Exercise: Gather every line below where "scene" appears.

Data shown:
- - - - -

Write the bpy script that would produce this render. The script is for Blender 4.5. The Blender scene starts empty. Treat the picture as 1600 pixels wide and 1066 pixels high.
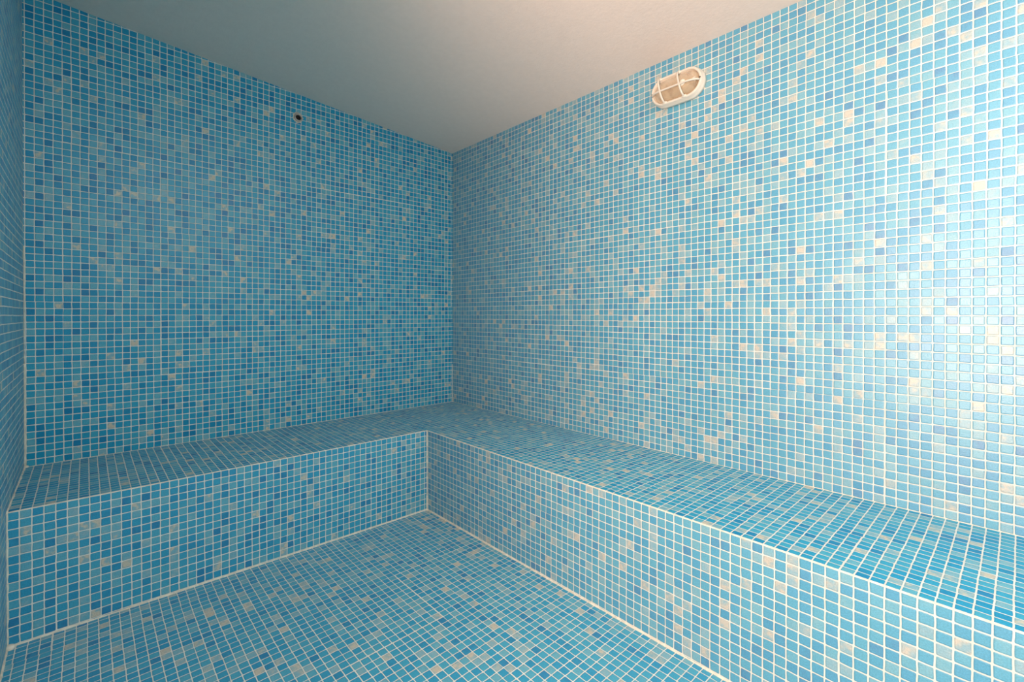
import bpy, bmesh, math, random
from mathutils import Vector, Matrix
random.seed(7)
P = 0.0265                      # one mosaic tile plus its joint, in metres
C = bpy.context.scene.collection
# room measured in tiles; the far corner is the origin, the room runs to -x and -y
H0, SLOPE = 78.03, -0.082       # ceiling height at the corner, rise towards the left
HB, D1, D2, W, R = 15.2, 20.97, 20.4, 76.56, 142.0
TH = 5.0
DOOR0, DOOR1, DOORH = -76.0, -110.0, 77.0

def ceil(x): return H0 + SLOPE * x

# ---------------------------------------------------------------- materials
class NT:
    def __init__(s, name):
        s.m = bpy.data.materials.new(name); s.m.use_nodes = True
        s.t = s.m.node_tree; s.t.nodes.clear()
        s.out = s.t.nodes.new('ShaderNodeOutputMaterial')
    def n(s, kind, **kw):
        x = s.t.nodes.new(kind)
        for k, v in kw.items(): setattr(x, k, v)
        return x
    def l(s, a, b): s.t.links.new(a, b)
    def put(s, sock, v):
        if isinstance(v, bpy.types.NodeSocket): s.l(v, sock)
        else: sock.default_value = v
    def math(s, op, a, b=0.0, c=None, clamp=False):
        x = s.n('ShaderNodeMath', operation=op, use_clamp=clamp)
        s.put(x.inputs[0], a); s.put(x.inputs[1], b)
        if c is not None: s.put(x.inputs[2], c)
        return x.outputs[0]
    def comb(s, a, b, c=0.0):
        x = s.n('ShaderNodeCombineXYZ')
        for i, v in enumerate((a, b, c)): s.put(x.inputs[i], v)
        return x.outputs[0]
    def mix(s, f, a, b, bt='MIX'):
        x = s.n('ShaderNodeMix', data_type='RGBA', blend_type=bt)
        s.put(x.inputs[0], f); s.put(x.inputs[6], a); s.put(x.inputs[7], b)
        return x.outputs[2]
    def smooth(s, v, a, b, o0=0.0, o1=1.0):
        x = s.n('ShaderNodeMapRange', interpolation_type='SMOOTHSTEP')
        s.put(x.inputs[0], v); s.put(x.inputs[1], a); s.put(x.inputs[2], b)
        s.put(x.inputs[3], o0); s.put(x.inputs[4], o1)
        return x.outputs[0]
    def noise(s, vec, scale, detail=2.0, rough=0.5):
        x = s.n('ShaderNodeTexNoise'); s.put(x.inputs['Vector'], vec)
        x.inputs['Scale'].default_value = scale; x.inputs['Detail'].default_value = detail
        x.inputs['Roughness'].default_value = rough
        return x.outputs['Fac']
    def white(s, vec):
        x = s.n('ShaderNodeTexWhiteNoise', noise_dimensions='3D'); s.put(x.inputs['Vector'], vec)
        return x.outputs['Value'], x.outputs['Color']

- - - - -

Exercise answer:
Write the bpy script that would produce this render. The script is for Blender 4.5. The Blender scene starts empty. Treat the picture as 1600 pixels wide and 1066 pixels high.
C = bpy.context.scene.collection